Water in Space Engineers (yes I get it, it's hard to implement, but hear me out)

C.DEF shared this feedback 2 months ago

So we know that simulating water in a game where limits are customizable is very difficult and might require rewriting VRage, but there might be workarounds.

Water, if you didn't know already, clumps up into a sphere when in zero gravity. What if we map points in space that are attracted to each other but only at a certain distance (lets say 0.5 Meters) and that each point has a radius compared to how many kg are there using this equation:

M=Mass | De=Density | V=Volume | Di=Diameter | R=Radius



{1000Kg ÷ 997Kg/m3 = 1.00300902708Kg}

{1.00300902708 * 3 = 3.00902708124}

{3.00902708124÷4π = 0.23945076693}

{3√0.23945076693 = 1.46801120649}


When they do get close enough to merge, they would add masses and recalculate the new radius. In order to display the water, a sphere would be put into place and scaled based on the radius (the sphere would initially be 0.5 meters in radius).

If water were to enter an artificial gravity field, it would fall down in 1 direction as a single mass as there would be no air resistance. As soon as it touches a voxel or grid, then there would need to be many more physics calculations to render the deformation of the water (such as ray-tracing on the edge of the sphere to detect if it hit a voxel/grid or not, and then the water would need to split into many new points, each with a velocity and direction).

The complications of entering a planet would be strange, especially for planets with atmospheres. Questions such as "Would the water evaporate as it fell through the atmosphere?" or "Would the water need to split up into many pieces due to air resistance?" Water would need to stretch its shape and lose mass/split as it falls, and any higher speeds from mods would probably make the water crash through the planet. The same ray-tracing and splitting would be done with voxels and grids on planets.

The hardest thing to implement would be deformation from entire ships, as the water would need to compress and move mass out of the way, which would be so incredibly laggy that you'd be better off crashing into ice.

These are just purely hypothetical solutions to the problem and would be extremely challenging to implement.

Comments (2)


how would you calculate a ship ramming into it? splashing?(=heavy simulation of lots of small particles with collision detection) would it stick to surfaces and whats the use in space?

most people want water as in seas and floating ships on it and not accurate simulation . but there is the problem with voxels and how to detect if a ship floats.

your approach needs an algorithm that takes the lowest point in the region and has to calculate all the points of the voxel mesh and return a volume between them. for small amounts like a pool full itmight be doable in the frame time(when editing voxels and adjusting the weight of a ship). but seas? oceans?

voxels: what do you do when you drill a hole near the water? is it just always filled with water until a certain level or would you calculate each droplet to run down into the hole(then you have to re calculate the whole sea)? if you extend the sea far out with drills. is it still the same level everywhere?
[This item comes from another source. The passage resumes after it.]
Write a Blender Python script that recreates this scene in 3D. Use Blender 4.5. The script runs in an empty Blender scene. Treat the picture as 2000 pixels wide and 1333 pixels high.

so it can be a fixed sphere inside a planet for only oceans but if you drill anywhere on the planet is the hole from a certain point just filled with water?. but seas anywhere above it would have to be ice..

ship floating: a complex algorithm would have to be in place. which is doable like how much does the ship weight/ how much space is being used by side nearest to the center of gravity of the ship. aka the blocks in there. (if it slightly tilted around 3 axis it gets a complicated calculation) then you have to check if those blocks are all watertight (more complicated then airtight because of up to 3 open sides and a much bigger structure.).

what do you do with the water level inside the ship?you could not render the water level within the (watertight space which requires realtime calculations) like how do you implement sinking/water getting in. what about trapped air inside.

so many computational things that would bring the game to a stop. and every reduction in use make it seem bad.. not forgetting the players who game on lower end pcs


In the Dual Universes, water was somehow made together with snow on the planet (voxel world). Moreover, the system requirements for the game are almost the same. Or laziness or a strong difference in engines.